Gerald Baumgartner: Compilers, Programming Languages, Software Engineering 

Doris Carver: Software Development, Reusability, Reverse Engineering

Sukhamay Kundu: Software Design, Modeling and Analysis

Supratik Mukhopadhyay: Execution Models, Program Analysis

Chris Branton (adjunct): Software Engineering and Tools

Anas (Nash) Mahmoud: Requirements Engineering, Natural Language Analysis of Code, Empirical Software Engineering


Specific Projects

Tensor contraction engine. Baumgartner works on a domain-specific language of tensor contraction (generalized matrix multiplication) equations and an optimizing compiler that generates high-performance code for a variety of different architectures. The TCE reduces the development time of quantum chemistry simulation models from months or years to hours. Supported by the NSF.

Brew project. Baumgartner investigates the design of language extensions and testing and debugging tools to improve programmer productivity.

Programming methods. Kundu works on techniques for automated object-oriented software design and techniques for improving programming productivity for beginning programmers.

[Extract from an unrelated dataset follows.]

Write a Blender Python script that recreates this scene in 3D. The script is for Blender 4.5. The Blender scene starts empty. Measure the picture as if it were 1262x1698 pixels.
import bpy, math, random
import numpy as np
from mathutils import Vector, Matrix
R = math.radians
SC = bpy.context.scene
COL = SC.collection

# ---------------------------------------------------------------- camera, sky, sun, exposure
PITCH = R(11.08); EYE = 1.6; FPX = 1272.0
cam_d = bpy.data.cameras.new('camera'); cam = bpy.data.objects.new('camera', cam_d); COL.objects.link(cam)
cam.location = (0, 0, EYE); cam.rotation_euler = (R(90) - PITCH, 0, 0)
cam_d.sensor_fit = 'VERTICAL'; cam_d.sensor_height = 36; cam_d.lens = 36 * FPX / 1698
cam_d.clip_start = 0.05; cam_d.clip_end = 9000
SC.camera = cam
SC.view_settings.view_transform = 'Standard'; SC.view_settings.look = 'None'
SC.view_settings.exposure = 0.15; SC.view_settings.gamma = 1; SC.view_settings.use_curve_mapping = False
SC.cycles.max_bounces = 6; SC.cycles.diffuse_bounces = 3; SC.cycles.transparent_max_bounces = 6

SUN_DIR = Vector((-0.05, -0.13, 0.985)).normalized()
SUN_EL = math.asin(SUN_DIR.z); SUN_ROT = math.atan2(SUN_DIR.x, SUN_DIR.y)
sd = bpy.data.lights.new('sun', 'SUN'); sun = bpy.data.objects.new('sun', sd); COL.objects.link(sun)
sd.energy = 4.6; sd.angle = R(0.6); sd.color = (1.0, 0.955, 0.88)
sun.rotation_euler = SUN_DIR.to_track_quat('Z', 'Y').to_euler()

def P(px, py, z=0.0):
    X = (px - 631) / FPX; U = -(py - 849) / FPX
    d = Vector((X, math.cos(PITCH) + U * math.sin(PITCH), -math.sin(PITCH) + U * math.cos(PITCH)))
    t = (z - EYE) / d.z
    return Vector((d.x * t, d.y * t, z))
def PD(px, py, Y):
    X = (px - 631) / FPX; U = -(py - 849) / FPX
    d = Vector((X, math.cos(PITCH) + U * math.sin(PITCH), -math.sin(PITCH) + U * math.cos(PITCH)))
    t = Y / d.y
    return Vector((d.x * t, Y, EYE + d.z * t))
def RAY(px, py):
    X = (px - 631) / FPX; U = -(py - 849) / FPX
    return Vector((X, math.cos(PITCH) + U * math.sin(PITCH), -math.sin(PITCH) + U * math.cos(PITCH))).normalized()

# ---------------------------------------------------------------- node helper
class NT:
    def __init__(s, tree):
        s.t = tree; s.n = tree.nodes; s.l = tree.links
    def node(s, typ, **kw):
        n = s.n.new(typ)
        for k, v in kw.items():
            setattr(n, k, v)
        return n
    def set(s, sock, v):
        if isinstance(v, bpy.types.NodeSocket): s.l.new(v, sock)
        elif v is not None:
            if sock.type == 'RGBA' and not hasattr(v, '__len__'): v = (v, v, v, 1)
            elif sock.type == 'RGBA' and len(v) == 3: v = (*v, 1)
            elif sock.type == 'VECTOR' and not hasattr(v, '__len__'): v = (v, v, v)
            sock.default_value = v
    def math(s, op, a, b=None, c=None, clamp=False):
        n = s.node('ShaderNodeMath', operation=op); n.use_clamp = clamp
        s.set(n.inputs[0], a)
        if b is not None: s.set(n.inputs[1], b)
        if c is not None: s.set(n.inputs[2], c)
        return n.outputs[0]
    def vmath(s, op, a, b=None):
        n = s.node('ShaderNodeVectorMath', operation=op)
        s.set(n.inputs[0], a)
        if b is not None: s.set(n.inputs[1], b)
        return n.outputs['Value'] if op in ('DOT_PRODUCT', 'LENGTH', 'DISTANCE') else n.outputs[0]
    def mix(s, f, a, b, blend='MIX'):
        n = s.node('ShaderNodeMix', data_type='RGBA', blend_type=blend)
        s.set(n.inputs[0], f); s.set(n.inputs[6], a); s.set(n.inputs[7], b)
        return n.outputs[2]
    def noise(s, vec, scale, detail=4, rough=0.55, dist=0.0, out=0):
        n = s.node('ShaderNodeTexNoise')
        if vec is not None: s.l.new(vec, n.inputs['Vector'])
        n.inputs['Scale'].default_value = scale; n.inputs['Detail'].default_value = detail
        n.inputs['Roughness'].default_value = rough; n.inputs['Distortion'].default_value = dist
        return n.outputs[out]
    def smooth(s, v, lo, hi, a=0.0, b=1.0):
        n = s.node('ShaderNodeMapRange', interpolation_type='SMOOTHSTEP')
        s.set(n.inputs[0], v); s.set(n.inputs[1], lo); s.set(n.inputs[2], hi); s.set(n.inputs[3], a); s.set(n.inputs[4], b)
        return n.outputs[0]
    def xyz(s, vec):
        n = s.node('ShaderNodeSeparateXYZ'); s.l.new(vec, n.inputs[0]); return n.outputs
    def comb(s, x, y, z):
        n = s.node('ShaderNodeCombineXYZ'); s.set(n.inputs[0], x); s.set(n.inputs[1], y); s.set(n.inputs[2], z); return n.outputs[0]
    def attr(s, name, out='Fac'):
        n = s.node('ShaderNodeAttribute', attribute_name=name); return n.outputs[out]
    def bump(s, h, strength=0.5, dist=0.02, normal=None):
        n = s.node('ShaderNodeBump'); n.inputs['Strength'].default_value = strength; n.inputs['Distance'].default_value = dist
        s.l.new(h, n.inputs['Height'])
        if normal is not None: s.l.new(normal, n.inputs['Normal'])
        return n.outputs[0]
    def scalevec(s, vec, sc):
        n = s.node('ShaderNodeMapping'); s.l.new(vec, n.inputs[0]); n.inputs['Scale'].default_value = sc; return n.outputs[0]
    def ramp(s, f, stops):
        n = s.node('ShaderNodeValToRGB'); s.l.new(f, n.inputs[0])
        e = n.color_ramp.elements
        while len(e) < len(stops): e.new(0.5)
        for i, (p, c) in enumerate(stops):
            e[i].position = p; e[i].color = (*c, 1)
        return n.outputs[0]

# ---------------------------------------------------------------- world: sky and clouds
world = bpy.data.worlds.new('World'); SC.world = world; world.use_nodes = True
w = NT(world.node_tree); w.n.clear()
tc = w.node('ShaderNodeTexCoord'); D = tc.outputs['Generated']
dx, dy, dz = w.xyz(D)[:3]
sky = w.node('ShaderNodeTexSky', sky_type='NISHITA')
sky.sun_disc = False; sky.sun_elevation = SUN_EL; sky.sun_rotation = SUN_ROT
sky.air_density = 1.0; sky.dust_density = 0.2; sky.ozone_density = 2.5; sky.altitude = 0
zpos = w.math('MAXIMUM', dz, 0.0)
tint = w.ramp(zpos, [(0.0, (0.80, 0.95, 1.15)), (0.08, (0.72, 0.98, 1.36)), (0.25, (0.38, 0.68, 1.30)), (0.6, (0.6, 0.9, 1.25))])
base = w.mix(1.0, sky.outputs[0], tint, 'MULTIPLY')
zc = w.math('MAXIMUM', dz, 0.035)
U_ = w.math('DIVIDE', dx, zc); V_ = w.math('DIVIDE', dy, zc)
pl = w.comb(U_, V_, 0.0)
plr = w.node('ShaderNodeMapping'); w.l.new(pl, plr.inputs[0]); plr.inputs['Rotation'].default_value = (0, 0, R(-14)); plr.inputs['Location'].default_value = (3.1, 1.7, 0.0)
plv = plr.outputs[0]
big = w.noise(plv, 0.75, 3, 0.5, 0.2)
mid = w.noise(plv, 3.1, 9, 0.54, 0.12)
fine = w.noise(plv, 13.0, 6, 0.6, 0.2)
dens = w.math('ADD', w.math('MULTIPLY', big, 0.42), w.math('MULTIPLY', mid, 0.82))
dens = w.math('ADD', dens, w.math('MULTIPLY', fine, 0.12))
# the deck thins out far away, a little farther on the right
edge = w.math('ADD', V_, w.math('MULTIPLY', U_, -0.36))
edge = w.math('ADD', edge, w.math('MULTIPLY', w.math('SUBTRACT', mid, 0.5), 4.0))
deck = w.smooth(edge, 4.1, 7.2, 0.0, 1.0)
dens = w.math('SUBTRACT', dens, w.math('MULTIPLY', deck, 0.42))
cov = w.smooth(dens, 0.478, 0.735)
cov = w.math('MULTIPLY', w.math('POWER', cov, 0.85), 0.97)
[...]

He also works on modeling and formal analysis of programs.

Chane-impact analysis of programs.

Formalization of Execution Models for Parallel Computing.

Video analytics. Mukhopadhyay develops an agile tracking framework for automated tracking of moving objects of different types (e.g., person, vehicle) in full-motion video (FMV). Supported by DARPA/RDECOM.

Natural language analysis of code. Mahmoud works on a novel text-processing paradigm customized for software. The main research objectives are to introduce an effective, scalable, and computationally-efficient paradigm for processing and analyzing the textual content of source code, and to integrate the proposed paradigm in working prototypes that provide support for several essential software engineering activities.